Selbstbewusste Bürger, schmollende Politiker
Diese Entwicklung sei in Summe "kein österreichisches Spezifikum", meint Ulram. In den USA habe er etwa eine ähnliche Entwicklung festgestellt. Dass das Misstrauen überwiege, könne nicht nur "den multiplen Krisen der letzten Jahre" zugeordnet werden, bilanziere Hajek. Dass die Bürger kritischer geworden sind, liege auch an der Bildungsexplosion "Ende der späten 1960er-Jahre" und der veränderten Medienwelt. Dazu gehöre die Zunahme unabhängiger Medien statt Parteizeitungen und auch der digitale Wandel.
"Die politischen Eliten haben diese Entwicklung eher zeitverzögert realisiert und zogen sich dann - überspitzt formuliert - in einen Schmollwinkel zurück, man fühlte sich vom Souverän nicht mehr wertgeschätzt", sagt Ulram. Hajek empfiehlt den Politikern nun "Transparenz", um wieder Vertrauen zu gewinnen. "Sie müssen in Zeiten der digitalen Welt vollkommen transparent an Themen herangehen." Ein geheimer Sideletter - etwa die Einigung auf Besetzung öffentlicher Posten - bei Koalitionsverhandlungen, wie es ihn auch bei Türkis-Grün gab, gehe heutzutage einfach nicht mehr.
FPÖ-Wähler haben gar kein Vertrauen
Die Menschen hätten sich nämlich "selbst erhoben", so die Autoren. Dadurch steige natürlich auch automatisch die Kritik an den politischen Eliten.

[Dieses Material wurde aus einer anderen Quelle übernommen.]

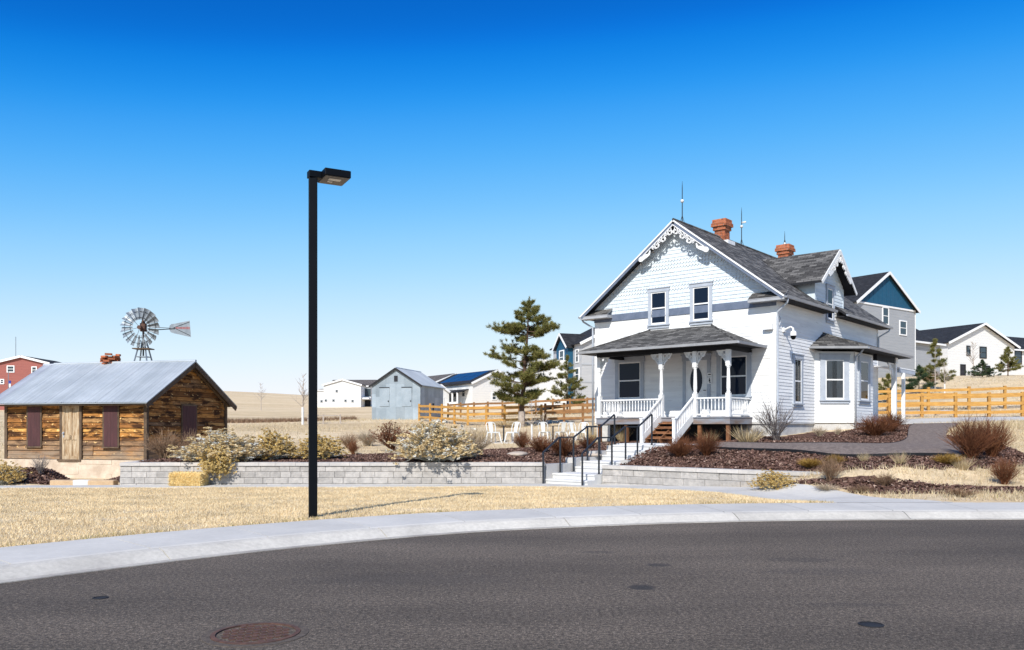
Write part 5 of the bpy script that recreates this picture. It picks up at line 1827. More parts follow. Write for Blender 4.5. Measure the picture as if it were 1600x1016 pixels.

Wähler der ÖVP, Grünen und Neos gehören zu einem erheblich höheren Maß zu Staatsbürgern, die dem System vertrauen. Bei der SPÖ liege das gestiegene Misstrauen auch an der Oppositionsrolle, so Hajek. FPÖ-Wähler vertrauen politischen Eliten de facto gar nicht.
Frauen sehen sich tendenziell eher als Misstrauische Untertanen als Männer. Einen ebenso signifikanten Unterschied zeigen die Bildungsstandards. 34 Prozent der Menschen ohne Matura sehen sich als Misstrauische Untertanen, während es bei den Personen mit Matura nur 14 Prozent sind.
Demokratie "nicht gefährdet"
Ist die Demokratie vor diesem Hintergrund also in Gefahr? Hajek widerspricht: "Wir haben über die Jahrzehnte ein sehr, sehr stabiles Bild an autoritär anfälligen Menschen." Nur zwölf Prozent wünschen sich einen autoritären Staat, in den 1980ern waren es neun Prozent.
Die Demokratie sei trotz des Misstrauens "nicht gefährdet, sondern gefestigt", betont Hajek. 84 Prozent halten die Demokratie für das beste System, 74 Prozent glauben, dass sie das beste System ist, um Probleme zu lösen. Auch diese Werte sind weitestgehend stabil geblieben.